Stained-glass artist finds her path by starting over

Date: 13 July 2004

Yolonda Shimpock-Combs got interested in stained glass in 1985. She taught herself the craft, and four years later, she quit her job as an independent insurance claims adjuster to work for a stained-glass shop in Greensboro.

In 1994, she started her own shop, Celestial Glasworks, working out of her garage evenings and weekends. She quit her job at the studio and closed her shop to care for her husband, Earl Miller, after he had a stroke in 1999. After he died in 2001, she moved to Enochville, near her hometown of Kannapolis. She opened the shop's Kannapolis incarnation almost two years ago. She talked recently with staff writer Christina Rexrode about starting over after her first husband's death.

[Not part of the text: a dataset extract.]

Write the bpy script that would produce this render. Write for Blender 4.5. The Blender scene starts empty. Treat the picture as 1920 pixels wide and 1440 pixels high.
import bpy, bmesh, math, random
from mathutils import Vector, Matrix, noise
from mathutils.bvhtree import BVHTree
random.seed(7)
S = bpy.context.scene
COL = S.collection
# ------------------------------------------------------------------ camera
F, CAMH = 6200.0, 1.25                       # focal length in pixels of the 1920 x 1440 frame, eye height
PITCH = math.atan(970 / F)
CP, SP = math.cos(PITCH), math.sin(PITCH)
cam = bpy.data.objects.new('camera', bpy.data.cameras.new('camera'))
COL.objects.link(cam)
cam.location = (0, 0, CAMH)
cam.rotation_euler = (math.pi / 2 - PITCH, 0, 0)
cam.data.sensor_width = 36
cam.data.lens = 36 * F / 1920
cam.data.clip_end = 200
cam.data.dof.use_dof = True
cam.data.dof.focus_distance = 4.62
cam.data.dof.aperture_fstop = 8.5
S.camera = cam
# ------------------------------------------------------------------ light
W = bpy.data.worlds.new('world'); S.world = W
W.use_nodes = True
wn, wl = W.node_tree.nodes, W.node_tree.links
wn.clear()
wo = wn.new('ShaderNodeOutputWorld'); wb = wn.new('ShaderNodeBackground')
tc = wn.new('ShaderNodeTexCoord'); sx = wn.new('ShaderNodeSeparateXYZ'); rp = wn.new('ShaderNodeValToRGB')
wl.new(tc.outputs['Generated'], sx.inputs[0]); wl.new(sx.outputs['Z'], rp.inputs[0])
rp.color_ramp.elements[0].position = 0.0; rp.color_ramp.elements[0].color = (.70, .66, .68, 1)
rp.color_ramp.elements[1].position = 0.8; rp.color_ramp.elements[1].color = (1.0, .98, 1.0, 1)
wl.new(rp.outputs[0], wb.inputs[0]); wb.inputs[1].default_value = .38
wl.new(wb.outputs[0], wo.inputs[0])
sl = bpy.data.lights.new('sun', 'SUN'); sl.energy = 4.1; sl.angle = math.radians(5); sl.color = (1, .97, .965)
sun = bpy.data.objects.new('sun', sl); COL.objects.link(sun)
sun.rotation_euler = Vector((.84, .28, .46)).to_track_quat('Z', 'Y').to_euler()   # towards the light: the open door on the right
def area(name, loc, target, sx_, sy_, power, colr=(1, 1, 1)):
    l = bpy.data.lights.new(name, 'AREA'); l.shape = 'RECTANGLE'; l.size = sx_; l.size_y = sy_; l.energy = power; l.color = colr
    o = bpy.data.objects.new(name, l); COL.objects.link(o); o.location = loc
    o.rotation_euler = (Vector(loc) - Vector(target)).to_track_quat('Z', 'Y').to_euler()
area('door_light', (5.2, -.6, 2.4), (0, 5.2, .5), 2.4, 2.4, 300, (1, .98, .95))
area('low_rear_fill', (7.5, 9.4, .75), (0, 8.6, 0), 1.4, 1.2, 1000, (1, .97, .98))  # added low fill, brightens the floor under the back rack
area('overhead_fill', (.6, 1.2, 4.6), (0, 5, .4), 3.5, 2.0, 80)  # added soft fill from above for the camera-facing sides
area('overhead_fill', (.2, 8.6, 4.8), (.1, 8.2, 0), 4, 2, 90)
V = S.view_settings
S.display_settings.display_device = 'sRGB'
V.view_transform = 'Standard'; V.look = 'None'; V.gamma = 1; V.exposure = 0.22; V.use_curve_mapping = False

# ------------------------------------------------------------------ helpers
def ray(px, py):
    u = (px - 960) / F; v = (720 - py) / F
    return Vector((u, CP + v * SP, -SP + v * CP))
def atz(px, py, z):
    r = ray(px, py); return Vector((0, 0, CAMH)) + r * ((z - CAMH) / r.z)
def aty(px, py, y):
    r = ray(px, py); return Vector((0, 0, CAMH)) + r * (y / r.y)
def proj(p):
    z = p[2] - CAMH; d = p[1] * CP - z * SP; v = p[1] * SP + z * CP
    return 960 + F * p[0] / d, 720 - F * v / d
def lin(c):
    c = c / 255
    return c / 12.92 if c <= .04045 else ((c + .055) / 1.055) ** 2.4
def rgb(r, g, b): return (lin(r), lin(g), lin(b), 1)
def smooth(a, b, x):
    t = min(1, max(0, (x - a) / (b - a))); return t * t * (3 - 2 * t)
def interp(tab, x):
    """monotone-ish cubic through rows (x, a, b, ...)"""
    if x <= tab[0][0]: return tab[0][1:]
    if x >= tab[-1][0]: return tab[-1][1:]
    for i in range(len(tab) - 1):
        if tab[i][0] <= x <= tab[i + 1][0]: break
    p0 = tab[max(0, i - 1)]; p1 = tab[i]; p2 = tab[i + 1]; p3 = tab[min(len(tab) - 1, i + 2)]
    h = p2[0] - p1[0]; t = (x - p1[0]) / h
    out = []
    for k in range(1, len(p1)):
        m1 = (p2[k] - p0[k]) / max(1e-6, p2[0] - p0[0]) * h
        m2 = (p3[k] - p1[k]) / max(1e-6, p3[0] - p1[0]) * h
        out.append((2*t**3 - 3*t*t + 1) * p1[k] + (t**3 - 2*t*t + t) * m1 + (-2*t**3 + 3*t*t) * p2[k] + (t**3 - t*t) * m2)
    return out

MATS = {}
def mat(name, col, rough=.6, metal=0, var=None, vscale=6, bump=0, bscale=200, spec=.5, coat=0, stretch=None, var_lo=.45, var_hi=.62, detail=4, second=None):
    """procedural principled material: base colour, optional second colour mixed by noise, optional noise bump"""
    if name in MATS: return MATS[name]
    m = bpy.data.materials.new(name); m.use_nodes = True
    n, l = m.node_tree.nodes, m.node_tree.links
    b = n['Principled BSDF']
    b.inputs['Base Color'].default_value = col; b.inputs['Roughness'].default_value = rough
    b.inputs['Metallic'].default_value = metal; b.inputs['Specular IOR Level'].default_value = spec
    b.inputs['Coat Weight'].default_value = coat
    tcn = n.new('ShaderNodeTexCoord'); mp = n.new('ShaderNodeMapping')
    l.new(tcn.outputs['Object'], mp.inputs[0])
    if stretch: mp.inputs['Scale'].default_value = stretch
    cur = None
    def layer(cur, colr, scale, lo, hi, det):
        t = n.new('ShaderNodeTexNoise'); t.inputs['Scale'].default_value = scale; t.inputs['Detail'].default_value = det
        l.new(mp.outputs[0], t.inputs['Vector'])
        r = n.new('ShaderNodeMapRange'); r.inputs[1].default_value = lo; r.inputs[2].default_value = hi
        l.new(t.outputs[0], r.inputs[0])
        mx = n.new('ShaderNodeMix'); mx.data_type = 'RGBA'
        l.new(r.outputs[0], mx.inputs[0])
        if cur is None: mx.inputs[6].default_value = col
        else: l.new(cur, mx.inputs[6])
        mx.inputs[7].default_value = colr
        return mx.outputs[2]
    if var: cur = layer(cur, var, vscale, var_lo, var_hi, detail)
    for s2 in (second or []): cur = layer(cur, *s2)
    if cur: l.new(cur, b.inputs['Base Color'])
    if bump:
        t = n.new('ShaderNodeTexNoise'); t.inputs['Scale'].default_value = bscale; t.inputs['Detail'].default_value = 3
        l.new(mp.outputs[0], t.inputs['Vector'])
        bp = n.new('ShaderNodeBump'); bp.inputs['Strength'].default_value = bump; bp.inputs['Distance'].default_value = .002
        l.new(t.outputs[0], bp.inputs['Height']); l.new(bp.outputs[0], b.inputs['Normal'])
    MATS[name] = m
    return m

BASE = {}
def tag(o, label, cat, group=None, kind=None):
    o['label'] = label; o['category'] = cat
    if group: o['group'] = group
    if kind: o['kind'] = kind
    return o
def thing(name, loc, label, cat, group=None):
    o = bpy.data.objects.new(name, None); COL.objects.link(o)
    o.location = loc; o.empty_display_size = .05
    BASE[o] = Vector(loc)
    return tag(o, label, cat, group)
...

When Earl passed away, I had no family in Greensboro. My father had died and my mother had had a stroke, and I felt like it was time for me to move back to be close to her. I took the next year off, because I was exhausted from taking care of Earl and I was mourning. I didn't think I would open up the shop again.

I sent out resumes to the corporate world, and I was told I was either overqualified or underqualified. I realized that the corporate world was not where I really wanted to be, and there was something telling me that I needed to get back into glass.

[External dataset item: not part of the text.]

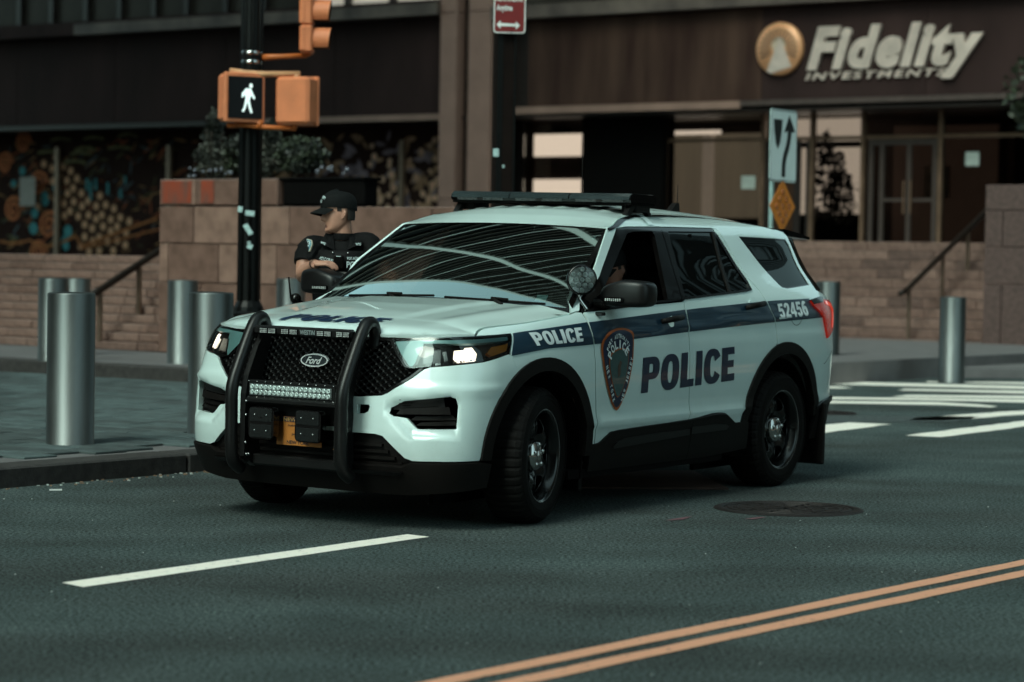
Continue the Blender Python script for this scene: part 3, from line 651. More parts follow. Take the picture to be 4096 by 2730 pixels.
# ------------------------------------------------------------------ the bank building (local frame: x along the facade, y into it)
FB = 46.0
bk = empty('bank_building', G(0, FB, 0), 'dark brown office building with a recessed glass storefront across the street', 'building', PH)
M_FASC = mat('purple_brown_fascia', (.036, .0195, .018), rough=.75, var=.3, scale=.9, stretch=(1.4, 1, .5), rvar=.08, spec=.12, detail=8)
M_FASC2 = mat('stained_fascia', (.031, .014, .0115), rough=.75, spec=.12, scale=.9, stretch=(2.2, 1, .35), col2=(.088, .047, .034), detail=6)
M_LEDGE = mat('weathered_ledge', (.06, .04, .035), rough=.6, scale=1.4, col2=(.18, .13, .105), detail=7)
M_TAN = mat('tan_stone', (.34, .19, .148), rough=.6, var=.12, scale=2, detail=7)
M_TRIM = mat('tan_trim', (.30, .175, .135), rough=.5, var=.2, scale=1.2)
M_DARKM = mat('dark_bronze', (.02, .013, .011), rough=.4, var=.2)
M_BRONZE = mat('bronze_mullion', (.25, .15, .10), rough=.35, metal=.5, var=.2, scale=3)
def bx(name, x0, x1, y0, y1, z0, z1, m, par=bk, bev=0.):
    o = MB().box((0, 0, 0), (x1 - x0, y1 - y0, z1 - z0), bev=bev).build(name, m, par); o.location = ((x0 + x1) / 2, (y0 + y1) / 2, (z0 + z1) / 2); return o
# fascia panels, left and right of the twin columns
xs = [-90, -75, -64, -56.5, -50.1, -46.4, -42.5, -38.9, -35.5]
for x0, x1 in zip(xs[:-1], xs[1:]): bx('fascia_panel', x0 + .01, x1 - .01, 0, .4, 4.90, 7.20, M_FASC)
bx('fascia_panel', -33.98, -33.12, .15, .4, 5.02, 7.2, M_DARKM)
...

One day I was driving down Dale Earnhardt Boulevard and saw a place for rent and said, "I'm opening a studio, a real studio this time." That was in August 2002. We opened for business the next month.

Anybody who goes into self-employment thinking they're going to have it made in the shade is fooling themselves. I haven't turned a profit yet, but it's absolutely worth it. I like the freedom to explore every facet that the art has. You never learn everything about this business.